Matteo Bittanti: What is your personal relationship to video games? Did you play games growing up at all? Did you specifically decide to incorporate Desert Bus in your piece because generally games are dismissed as "trivial" in the Art World, save for a few exceptions - Cory Arcangel, Miltos Manetas, Jon Rafman come to mind - or did you pick this particular game because of its status as "most boring game ever made?" If so, how did you encounter it?
Dave Ball: I played video games a lot as a child, and then, aged about 15 or 16, I took a sudden and quite conscious decision to stop, and haven't really played them since. I think I was worried that I was wasting away too much time, when I should have been studying or socialising or whatever. Computer games at that time seemed to me to represent something quite unsociable, which I wanted to avoid. I do, however, have some very vivid memories of crowding around an arcade machine at lunch time with a group of school friends, each of us taking turns to play Cloud Master, which was sociable and fun. But in general, no, I don't really have any specific interest in video games; I was simply struck by the absurdity of the Desert Bus game, which seemed to subvert everything you expect about a video game.
Matteo Bittanti: Can you discuss the creative process behind I've Always Wanted to Drive Across America? What came first, the idea (boredom) or the medium (e.g. Desert Bus, the voice over narration etc.)?

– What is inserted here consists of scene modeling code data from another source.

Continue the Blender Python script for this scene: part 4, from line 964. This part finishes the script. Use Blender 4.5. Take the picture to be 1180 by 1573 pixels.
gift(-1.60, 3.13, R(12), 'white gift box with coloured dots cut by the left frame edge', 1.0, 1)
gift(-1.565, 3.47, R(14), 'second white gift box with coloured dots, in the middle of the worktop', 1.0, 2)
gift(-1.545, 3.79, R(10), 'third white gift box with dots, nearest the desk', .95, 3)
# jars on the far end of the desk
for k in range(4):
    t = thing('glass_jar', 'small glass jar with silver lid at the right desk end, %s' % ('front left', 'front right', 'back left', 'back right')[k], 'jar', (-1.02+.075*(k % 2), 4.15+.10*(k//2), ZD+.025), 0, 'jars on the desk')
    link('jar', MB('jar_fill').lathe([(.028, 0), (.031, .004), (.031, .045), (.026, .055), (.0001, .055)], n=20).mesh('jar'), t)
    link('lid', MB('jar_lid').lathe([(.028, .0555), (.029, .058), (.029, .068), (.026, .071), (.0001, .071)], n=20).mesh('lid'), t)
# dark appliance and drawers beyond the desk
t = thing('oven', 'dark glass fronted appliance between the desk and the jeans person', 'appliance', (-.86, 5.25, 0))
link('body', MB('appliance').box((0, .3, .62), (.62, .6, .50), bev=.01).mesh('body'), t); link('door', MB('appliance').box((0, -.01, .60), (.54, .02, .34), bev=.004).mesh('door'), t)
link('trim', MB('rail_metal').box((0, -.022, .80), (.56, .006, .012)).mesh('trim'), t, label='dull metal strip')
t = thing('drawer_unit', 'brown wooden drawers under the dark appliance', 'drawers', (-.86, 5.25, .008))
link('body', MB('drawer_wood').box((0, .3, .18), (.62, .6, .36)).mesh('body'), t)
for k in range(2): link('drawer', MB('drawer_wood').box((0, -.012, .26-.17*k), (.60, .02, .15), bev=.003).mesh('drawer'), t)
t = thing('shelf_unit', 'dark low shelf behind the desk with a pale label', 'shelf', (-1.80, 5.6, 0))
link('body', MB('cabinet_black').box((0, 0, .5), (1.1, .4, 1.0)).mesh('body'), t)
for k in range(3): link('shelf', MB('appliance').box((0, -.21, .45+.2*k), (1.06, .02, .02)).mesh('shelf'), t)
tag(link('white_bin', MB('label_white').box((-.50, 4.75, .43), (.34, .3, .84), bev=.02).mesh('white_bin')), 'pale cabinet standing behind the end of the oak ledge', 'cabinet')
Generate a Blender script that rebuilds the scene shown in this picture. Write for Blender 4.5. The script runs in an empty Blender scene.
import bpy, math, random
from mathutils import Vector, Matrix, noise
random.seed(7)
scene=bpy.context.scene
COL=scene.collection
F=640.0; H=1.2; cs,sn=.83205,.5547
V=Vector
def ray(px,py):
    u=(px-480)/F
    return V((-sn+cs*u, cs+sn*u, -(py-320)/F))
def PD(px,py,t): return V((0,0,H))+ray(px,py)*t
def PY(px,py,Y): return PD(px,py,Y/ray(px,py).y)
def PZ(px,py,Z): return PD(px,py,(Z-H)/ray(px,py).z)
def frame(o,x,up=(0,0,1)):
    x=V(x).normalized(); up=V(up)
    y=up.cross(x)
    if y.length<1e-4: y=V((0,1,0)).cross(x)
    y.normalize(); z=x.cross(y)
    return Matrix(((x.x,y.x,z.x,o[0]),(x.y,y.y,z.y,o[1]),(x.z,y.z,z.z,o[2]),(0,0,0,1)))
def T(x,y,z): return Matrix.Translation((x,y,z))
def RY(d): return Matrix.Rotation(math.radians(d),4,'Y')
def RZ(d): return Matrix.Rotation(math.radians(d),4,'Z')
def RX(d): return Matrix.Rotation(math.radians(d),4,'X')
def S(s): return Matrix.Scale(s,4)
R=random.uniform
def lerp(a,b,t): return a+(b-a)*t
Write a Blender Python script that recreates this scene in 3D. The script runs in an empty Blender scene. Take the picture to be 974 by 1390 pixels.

Dave Ball: The work was actually developed in response to an exhibition about travel. The premise of that show was about questioning our motivation to travel, given its environmental and social impact. And I'd just been reading about Desert Bus, and thinking about how I could use it (I'd made work before about boredom, and wanted to explore that further). So I started drawing parallels between the subversiveness of the game, and how our lived experience of travel is itself subversive. A lot of my work explores the discrepancies between “proper” experiences (of travel – the enjoyment of new places, the relaxation, the pleasure of companionship), and actual lived experiences (boredom, arguments, tiredness, getting lost). So I suppose I saw the game as a metaphor for an “improper” experience. The narration too, attempts to describe the improper experience of travel. As a child you perhaps haven't yet learnt what proper holiday experience ought to be, so you just fall back on your own experience, which is naturally a mixture of negativity and positivity. The overall effect of the work, therefore, is intended to be one of ambivalence: playing the game and listening to the soundtrack, you recognise that there's something interesting going on, but it has nothing to do with the conventional idea of what's interesting about playing video games, or about travelling. You are, so to speak, playing the game of real-life travel – but it's not exactly clear what the goal of that game is, or even if there is a goal.